社会資本としての森林と産業としての林業
岐阜県立森林文化アカデミーのクリエーター科授業『森林文化論』。
今回は林野庁木材利用課の福田淳さんをお招きして、「社会資本としての森林と産業としての林業 ~林業の成長産業化に向けた森林・林業政策~」と題してお話し頂きました。
また後半戦では福田さんが所属する東京木場角乗保存会の『木場の角乗』についてもお話し頂きました。
「社会資本としての森林」は、公共財として位置づけされる森林の多面的機能、その公共財である森林の整備に対して1,200億円(平成28年度)の支援をしている。
公共財とは「非競合性」と「非排除性」を有する財である。
森林は公共財であり、社会資本として整備するもの。
では「産業としての林業」はどうか。
現在の森林所有者は、立木の売払収入だけでは、森林の育成費を賄えず。多面的機能発揮の観点から、森林整備事業で森林育成コストの一部を補助。
収支改善のアプローチとして、木質バイオマス燃料として、林地残材を有効利用することで収入を上げることも一案。

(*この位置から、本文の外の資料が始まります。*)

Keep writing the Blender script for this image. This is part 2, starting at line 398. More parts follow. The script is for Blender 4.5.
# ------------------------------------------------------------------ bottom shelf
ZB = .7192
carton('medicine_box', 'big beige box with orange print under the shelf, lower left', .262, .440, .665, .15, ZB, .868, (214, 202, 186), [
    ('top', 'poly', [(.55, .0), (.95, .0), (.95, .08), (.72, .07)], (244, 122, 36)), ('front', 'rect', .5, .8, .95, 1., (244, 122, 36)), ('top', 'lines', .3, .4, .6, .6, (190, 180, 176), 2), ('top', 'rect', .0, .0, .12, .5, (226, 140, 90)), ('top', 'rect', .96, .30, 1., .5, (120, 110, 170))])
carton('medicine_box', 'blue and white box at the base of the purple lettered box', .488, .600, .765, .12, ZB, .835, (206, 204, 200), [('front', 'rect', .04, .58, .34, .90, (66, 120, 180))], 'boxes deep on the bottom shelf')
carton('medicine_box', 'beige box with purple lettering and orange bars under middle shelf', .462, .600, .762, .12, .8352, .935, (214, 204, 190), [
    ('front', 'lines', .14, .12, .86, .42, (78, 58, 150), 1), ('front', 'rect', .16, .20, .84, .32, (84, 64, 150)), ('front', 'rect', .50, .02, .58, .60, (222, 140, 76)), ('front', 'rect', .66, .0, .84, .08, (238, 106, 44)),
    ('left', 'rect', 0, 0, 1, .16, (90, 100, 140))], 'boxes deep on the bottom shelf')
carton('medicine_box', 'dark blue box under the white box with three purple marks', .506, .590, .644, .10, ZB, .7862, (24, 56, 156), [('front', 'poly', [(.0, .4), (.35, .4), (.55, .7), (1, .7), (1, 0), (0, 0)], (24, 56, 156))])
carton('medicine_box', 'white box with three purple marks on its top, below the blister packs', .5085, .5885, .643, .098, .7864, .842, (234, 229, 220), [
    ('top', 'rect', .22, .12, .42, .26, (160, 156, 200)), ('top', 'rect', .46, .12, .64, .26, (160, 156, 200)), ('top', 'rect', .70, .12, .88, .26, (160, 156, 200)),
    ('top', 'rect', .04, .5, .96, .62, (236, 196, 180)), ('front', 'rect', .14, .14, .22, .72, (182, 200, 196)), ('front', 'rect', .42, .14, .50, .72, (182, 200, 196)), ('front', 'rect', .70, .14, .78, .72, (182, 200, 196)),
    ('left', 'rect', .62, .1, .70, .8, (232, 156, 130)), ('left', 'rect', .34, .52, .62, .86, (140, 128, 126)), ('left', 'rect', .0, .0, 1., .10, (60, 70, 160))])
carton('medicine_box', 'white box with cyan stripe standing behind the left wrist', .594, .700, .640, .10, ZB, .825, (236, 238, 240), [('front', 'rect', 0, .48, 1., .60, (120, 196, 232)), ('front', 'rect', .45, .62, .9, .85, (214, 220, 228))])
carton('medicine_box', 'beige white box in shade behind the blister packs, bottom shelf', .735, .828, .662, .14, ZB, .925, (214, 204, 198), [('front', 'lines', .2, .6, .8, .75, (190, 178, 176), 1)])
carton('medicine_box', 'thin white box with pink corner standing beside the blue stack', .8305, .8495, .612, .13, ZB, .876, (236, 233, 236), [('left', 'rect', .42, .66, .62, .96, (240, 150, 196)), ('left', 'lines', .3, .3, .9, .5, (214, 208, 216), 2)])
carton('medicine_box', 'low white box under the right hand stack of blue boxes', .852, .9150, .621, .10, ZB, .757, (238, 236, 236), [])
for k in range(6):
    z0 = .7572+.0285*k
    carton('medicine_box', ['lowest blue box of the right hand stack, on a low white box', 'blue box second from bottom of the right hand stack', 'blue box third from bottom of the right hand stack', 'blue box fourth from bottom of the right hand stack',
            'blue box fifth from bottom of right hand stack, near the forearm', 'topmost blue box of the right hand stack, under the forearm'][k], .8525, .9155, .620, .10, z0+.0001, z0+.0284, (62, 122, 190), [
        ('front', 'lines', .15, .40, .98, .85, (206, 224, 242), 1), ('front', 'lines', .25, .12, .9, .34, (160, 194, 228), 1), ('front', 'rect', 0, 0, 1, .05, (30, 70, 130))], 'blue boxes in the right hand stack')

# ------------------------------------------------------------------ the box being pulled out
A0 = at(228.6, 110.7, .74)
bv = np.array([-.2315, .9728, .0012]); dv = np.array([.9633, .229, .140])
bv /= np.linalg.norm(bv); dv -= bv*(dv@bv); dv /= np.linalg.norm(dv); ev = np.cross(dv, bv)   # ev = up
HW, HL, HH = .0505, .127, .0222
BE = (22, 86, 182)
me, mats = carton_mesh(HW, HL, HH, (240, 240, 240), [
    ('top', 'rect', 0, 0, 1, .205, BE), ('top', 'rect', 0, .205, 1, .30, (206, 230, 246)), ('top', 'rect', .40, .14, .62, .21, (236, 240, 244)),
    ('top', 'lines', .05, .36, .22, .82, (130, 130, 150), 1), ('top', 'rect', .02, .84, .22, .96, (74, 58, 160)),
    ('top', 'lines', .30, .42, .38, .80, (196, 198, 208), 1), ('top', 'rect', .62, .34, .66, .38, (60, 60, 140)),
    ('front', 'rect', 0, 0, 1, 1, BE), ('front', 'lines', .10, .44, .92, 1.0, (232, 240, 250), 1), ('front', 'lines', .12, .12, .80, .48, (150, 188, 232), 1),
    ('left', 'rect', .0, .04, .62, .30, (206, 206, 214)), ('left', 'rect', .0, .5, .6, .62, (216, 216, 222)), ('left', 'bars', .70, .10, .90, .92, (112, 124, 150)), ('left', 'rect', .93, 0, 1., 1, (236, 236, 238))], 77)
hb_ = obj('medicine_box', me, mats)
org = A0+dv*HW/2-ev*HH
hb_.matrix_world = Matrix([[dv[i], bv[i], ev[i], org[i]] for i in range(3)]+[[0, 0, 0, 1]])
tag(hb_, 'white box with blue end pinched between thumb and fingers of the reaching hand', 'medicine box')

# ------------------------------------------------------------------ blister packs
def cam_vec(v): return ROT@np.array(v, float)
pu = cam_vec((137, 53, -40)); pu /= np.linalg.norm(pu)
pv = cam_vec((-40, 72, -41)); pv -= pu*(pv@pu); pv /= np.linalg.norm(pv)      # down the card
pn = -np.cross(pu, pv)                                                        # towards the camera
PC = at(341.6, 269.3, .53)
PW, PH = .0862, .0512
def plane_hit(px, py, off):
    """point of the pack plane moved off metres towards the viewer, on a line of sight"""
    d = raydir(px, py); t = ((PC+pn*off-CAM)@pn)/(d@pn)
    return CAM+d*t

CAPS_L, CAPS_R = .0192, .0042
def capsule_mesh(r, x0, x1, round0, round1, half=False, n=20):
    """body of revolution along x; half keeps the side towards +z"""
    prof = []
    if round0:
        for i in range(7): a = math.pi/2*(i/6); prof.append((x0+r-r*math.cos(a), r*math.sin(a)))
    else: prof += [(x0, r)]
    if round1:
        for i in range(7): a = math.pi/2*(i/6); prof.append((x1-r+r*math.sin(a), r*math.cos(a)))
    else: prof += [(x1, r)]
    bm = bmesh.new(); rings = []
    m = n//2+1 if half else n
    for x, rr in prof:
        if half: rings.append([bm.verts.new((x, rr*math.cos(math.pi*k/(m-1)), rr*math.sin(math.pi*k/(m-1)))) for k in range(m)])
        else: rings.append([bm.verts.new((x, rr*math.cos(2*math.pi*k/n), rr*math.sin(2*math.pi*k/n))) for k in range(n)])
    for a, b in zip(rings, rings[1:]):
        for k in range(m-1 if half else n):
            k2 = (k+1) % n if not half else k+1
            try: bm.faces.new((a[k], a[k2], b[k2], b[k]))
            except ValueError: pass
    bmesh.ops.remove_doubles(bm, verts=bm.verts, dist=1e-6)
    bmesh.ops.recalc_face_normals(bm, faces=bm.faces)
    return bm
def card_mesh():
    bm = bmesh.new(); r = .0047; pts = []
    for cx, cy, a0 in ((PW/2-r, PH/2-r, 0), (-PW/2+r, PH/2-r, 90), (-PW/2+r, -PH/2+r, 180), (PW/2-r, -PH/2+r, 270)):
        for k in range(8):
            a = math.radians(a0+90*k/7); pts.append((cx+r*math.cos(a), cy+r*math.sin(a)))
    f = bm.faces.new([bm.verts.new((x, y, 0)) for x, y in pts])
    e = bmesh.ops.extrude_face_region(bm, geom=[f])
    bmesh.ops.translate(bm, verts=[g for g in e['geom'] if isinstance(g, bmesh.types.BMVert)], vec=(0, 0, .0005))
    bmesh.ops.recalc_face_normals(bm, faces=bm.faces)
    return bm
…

一方、支出削減のため植栽の低コスト化、伐採搬出の低コスト化も考える必要がある。
最後に①資源の循環利用、②原木の安定供給体制の構築、③木材需要の拡大、することが政策として重要。
後半戦は、伝統芸能『木場の角乗』の継承を目指している福田さんから、森林文化論につながるお話しをお聞きしました。
東京木場の人たちは「川並(かわなみ)」と呼ばれる職員集団であり、腕自慢・余技として「角乗」を発達させてきました。
江戸時代の1845年~1853年に作成された『木曽式伐木運材図絵』には「角乗之図」として描かれており、明治12年にはアメリカのグラント将軍来日時に披露されたそうです。
現在の保存会は昭和60年頃から木材産業関係者以外への保存会参加門戸が開かれ、平成5年からは一般市民を対象とした講習会を開催するようになったそうです。
本来の角乗には、ツガの角材が用いられ、バランスを取るためのタメ竿にはマダケが、角材を水上で操るための鳶口の一種、長鉤(ながかぎ)の柄にはハチクが使われています。
角乗の継承には、①担い手の確保、②技術の伝承、③資金の確保、が必要であり、こうした伝統を後世に伝えるためにも、木場の歴史を学び、先人達の技のすごさを再認識することも重要なのです。
以上報告、JIRIこと川尻秀樹でした。